Former U.S. Secretary of State Mike Pompeo warned the Biden administration on March 14 against rejoining the nuclear deal with Iran, calling it a “crappy deal” that would harm the security of the United States and the Middle East.
The Trump administration, according to Pompeo, had made progress by withdrawing from the Obama-era nuclear deal and pressuring Tehran with punishing economic sanctions, although there was still a way to go before forcing the regime into fully giving up its nuclear weapons project.
“We didn’t get all the way to where we would’ve hoped we could get, in respect to getting Iran to stand down and enter an agreement that would’ve actually avoided them having a nuclear weapon, but we made an awful lot of progress.”
The Biden administration, however, doesn’t seem to be able to make a deal that would prevent Iran from advancing its nuclear ambitions, according to Pompeo.
“If this administration unwinds that and goes back to the crappy deal that we had with Iran when President Obama was in office, America will be less secure,” Pompeo said. “Israel will be less secure. The Middle East will be less secure. And the entire region will be less stable.”

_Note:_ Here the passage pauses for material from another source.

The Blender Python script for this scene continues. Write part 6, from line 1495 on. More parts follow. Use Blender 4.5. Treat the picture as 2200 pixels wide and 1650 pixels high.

Pompeo’s comments follow the Biden administration offering some specifics of its plan to engage with Iran. Secretary of State Antony Blinken, who was confirmed as Pompeo’s successor in January, said last week that Washington won’t roll back sanctions imposed on Tehran before complying with the terms agreed under the 2015 nuclear deal.
During a hearing before the House Committee on Foreign Affairs, Blinken was pressed by Rep. Ted Deutch (D-Fla.) on whether the Biden administration would lift the sanctions in order to bring Iran back to the negotiation table.
“We’ve been clear that the best, most sustainable way [to stop Iran from obtaining nuclear weapons] is through tough-minded diplomacy. We’ve made clear that we’re prepared to engage in that diplomacy,” Blinken told the committee. “I think the ball is in their court to see if they’re serious about engaging or not.
“We have fundamental problems with Iran’s actions across a whole series of things, whether it is support for terrorism, whether it is a ballistic missile program,” he said. “An Iran with a nuclear weapon or with the threshold capacity to have one is an Iran that is likely to act with even greater impunity when it comes to those things.”